Interdisciplinary Initiative: Community Collaborative
Overview of an elementary school student collaboration that was run as an aspect of my 2D Design class over the course of ten years.
Over the course of ten years, I organized collaborative projects between an elementary school and students in my 2D Design classes.
My collaborator was my husband, who had become an elementary school teacher who would teach in an inner city school and a suburban school over the 10 year time frame.
From the Foundation students' perspective this was a culminating project for their first year 2D Design courses. Over this year, they have accumulated the skills and experience to work effectively with digital applications. More importantly, they have experience to mine conceptual potential of design problem.
This project dealt with opposing models for working and thinking including: Analytical and expressive, additive and reductive and personal and collaborative.
The project interjects personal developmental processes with peer review and audience interaction and affords opportunity to work with information generated through dialogue rather than assignments.
It also provided the opportunity to physically and psychologically explore the realities and expectations of life at different points in time.
For elementary students this nteraction also provided the opportunity to explore identity externally.
For college students it provided the opportunity to explore the formation of identity by visiting the past.
It also allows them to formally addresses the application of foundations concepts, issues and practices,
- Allows for the development of a design brief
And facilitates integration of research.
The interaction facilitates use of brainstorming, ideation and visualization,
and affords the opportunity to explore ideation in variety of ways.
All of this eventually facilitated the creation of responsive writing integrated with imagery,
and, the development of an image through revisions and editing.
These projects allowed for the integration of a diversity of materials and processes,
and for college students, it also addressed writing across the curriculum Integrating process and production.
These projects took students into the community in which they now abide,
allowing them the opportunity to explore the diversity within this community.
From the elementary students' perspective, this interaction addressed alternative means of solving problems and representing information.
- Over time – more opportunity to jump start interaction on both ends
Elementary students worked simultaneously on pictorial narratives of the community and their interaction within it.
It also allowed for the expansion of writing objectives within the primary school curriculum.
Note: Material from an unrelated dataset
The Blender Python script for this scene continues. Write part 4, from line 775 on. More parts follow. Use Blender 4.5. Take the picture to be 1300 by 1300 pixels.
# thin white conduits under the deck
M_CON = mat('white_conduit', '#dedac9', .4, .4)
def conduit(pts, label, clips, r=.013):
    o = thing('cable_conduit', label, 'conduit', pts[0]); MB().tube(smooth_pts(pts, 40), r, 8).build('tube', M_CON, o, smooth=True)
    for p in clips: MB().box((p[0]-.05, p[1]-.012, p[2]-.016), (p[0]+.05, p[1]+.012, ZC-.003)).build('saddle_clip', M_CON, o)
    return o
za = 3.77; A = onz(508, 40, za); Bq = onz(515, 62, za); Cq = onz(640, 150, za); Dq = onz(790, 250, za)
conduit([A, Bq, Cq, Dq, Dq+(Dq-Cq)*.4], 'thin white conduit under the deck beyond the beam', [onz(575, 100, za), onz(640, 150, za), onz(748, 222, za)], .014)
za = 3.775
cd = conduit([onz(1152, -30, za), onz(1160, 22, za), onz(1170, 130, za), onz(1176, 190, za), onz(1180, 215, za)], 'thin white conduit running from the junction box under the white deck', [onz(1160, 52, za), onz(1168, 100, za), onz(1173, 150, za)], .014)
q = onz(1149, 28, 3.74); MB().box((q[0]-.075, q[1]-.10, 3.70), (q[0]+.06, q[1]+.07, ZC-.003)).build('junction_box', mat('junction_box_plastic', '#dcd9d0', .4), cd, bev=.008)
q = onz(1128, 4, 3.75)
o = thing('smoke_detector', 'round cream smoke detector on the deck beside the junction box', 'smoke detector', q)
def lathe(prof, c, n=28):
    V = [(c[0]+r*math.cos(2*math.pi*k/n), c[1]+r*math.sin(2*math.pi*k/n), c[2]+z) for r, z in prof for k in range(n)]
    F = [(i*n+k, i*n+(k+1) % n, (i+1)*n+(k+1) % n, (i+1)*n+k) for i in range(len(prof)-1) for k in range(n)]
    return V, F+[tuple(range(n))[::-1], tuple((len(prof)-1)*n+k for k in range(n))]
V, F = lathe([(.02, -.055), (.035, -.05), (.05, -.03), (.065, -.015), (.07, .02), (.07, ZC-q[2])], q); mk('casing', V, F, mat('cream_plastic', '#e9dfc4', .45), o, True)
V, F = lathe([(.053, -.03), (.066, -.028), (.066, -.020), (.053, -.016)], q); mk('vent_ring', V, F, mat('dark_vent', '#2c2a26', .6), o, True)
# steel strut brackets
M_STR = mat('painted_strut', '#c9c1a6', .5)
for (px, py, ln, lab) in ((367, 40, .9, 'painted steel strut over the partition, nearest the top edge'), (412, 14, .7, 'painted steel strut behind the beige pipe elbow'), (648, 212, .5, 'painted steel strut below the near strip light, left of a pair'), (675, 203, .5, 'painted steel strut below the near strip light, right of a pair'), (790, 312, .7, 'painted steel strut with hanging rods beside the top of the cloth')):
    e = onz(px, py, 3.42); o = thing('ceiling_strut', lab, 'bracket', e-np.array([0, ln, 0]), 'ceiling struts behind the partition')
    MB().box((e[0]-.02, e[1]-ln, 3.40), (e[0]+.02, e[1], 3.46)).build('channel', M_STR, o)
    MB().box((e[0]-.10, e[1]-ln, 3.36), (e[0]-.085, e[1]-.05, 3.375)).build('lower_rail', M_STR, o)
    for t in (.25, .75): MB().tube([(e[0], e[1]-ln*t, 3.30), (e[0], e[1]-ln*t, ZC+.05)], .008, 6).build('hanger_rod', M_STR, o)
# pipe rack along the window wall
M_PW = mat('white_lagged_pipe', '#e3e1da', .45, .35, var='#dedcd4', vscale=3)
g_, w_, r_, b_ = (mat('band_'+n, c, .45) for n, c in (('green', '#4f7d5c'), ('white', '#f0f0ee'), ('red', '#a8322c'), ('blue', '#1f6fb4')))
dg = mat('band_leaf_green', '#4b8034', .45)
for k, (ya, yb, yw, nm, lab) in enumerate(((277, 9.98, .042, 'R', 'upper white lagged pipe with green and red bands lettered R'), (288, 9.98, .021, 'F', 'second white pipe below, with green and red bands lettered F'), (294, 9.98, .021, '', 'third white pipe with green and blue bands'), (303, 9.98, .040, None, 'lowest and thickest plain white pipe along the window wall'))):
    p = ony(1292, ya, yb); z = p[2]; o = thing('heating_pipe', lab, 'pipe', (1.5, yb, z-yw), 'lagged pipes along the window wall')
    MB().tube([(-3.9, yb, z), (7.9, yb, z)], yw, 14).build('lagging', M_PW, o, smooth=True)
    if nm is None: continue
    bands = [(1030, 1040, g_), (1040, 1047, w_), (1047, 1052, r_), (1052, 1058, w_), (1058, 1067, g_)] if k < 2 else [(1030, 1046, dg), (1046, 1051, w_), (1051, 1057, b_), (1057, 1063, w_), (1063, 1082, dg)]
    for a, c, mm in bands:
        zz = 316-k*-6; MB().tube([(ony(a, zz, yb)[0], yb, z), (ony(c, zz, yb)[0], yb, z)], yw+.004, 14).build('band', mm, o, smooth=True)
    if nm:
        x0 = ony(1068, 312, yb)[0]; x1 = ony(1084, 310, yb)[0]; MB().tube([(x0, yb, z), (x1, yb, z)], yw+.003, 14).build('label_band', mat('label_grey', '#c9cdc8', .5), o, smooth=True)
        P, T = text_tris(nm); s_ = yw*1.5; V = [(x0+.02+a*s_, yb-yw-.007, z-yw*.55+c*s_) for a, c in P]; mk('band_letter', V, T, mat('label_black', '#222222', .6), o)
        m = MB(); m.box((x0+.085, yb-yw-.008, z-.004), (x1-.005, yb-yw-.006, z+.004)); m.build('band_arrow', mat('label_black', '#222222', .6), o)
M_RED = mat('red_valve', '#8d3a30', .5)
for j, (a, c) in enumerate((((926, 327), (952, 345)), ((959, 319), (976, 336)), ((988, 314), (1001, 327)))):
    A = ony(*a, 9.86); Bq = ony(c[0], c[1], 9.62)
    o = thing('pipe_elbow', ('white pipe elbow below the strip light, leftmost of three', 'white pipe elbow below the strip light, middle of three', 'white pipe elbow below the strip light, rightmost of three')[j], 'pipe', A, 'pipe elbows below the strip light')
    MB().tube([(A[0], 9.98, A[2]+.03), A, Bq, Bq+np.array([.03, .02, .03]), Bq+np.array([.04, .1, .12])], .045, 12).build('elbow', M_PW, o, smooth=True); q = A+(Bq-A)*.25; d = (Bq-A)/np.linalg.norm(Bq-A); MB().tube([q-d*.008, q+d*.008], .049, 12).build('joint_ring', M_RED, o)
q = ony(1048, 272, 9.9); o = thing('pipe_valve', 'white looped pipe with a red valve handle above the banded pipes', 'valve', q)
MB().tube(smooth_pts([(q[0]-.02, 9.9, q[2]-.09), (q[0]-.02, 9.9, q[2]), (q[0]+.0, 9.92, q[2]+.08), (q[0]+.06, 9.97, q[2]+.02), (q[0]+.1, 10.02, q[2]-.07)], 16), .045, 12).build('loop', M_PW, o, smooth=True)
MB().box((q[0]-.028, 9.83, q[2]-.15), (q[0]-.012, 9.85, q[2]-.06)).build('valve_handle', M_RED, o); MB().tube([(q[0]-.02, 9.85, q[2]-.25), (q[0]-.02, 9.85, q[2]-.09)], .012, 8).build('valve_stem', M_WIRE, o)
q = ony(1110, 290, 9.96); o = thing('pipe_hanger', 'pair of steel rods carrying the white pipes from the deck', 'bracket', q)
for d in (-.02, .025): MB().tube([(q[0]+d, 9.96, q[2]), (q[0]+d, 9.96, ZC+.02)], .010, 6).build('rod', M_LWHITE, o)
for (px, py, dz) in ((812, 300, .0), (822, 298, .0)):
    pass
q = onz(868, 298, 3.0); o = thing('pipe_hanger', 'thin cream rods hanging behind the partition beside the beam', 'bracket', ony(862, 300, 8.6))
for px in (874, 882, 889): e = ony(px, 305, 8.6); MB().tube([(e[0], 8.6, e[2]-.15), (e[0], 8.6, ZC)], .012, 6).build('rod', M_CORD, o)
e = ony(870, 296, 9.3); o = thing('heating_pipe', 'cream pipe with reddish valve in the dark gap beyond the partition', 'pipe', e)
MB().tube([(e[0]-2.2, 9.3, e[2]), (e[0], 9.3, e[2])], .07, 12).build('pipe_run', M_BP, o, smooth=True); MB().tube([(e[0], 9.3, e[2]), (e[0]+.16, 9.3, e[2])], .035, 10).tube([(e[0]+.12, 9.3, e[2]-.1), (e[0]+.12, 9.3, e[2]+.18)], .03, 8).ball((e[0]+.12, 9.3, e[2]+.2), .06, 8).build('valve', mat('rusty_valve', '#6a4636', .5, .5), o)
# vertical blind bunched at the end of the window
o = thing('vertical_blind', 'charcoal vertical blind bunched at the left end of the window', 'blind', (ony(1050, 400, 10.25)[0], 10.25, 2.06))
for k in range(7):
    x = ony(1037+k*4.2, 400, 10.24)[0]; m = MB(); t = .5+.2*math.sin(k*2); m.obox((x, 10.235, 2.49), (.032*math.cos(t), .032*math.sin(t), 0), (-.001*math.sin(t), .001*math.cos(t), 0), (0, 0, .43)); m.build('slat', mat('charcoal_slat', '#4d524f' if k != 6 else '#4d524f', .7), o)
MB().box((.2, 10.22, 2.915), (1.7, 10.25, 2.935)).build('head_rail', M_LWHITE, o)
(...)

Projects initially evolved out of writing curriculum of elementary school students and involved the exploration of identity through narratives of personal history where the center of interaction was dialogue and the visual and conceptual information that emerged from within the interaction.
For elementary students, forming bonds with others especially those perceived as adults is vital in establishing trust and a sense of self confidence which then helps them deal with outside world and the broader community.
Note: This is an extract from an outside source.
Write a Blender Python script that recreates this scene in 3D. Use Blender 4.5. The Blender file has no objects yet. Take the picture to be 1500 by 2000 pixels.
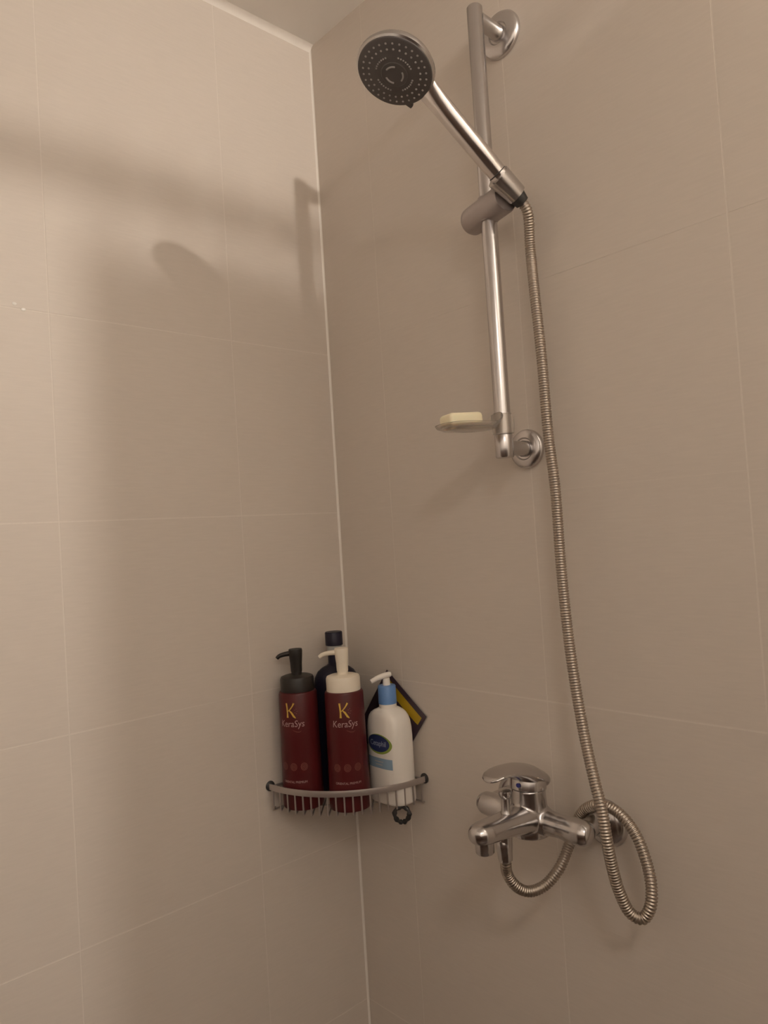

An understanding emerges that college students can be more empathetic because they are closer to the experience of primary school students and approach them from that perspective. Empathy within this relationship can emerge in affiliations with broader cultural models
Within the process college students function as archeologists of sorts, recovering, studying and organizing emotional and physical artifacts of their partners and sharing similar artifacts that reference their own related experiences within broader community.
Physically these projects have involved the creation of digital collages, organized in folios, books and quilts.
Projects delve into personal cultural expectations of the members of each of the groups and allowed a glimpse into the evolution of populations and cultures and the ways in which unseen forces affect how individual identities are formed and influenced by the communities that they inhabit.
Research, writing and drawing allow students to explore their own personal perspective and relationship to these ideas.
College students have worked with relationship between work and audience and they are encouraged to pursue the resolution of collaboration with whatever imagery best suits the ideas, be they stylized and abstracted or highly representational.
These issues become cognitive building blocks in the understanding of the interconnectedness between people who occupy the same portion of physical space.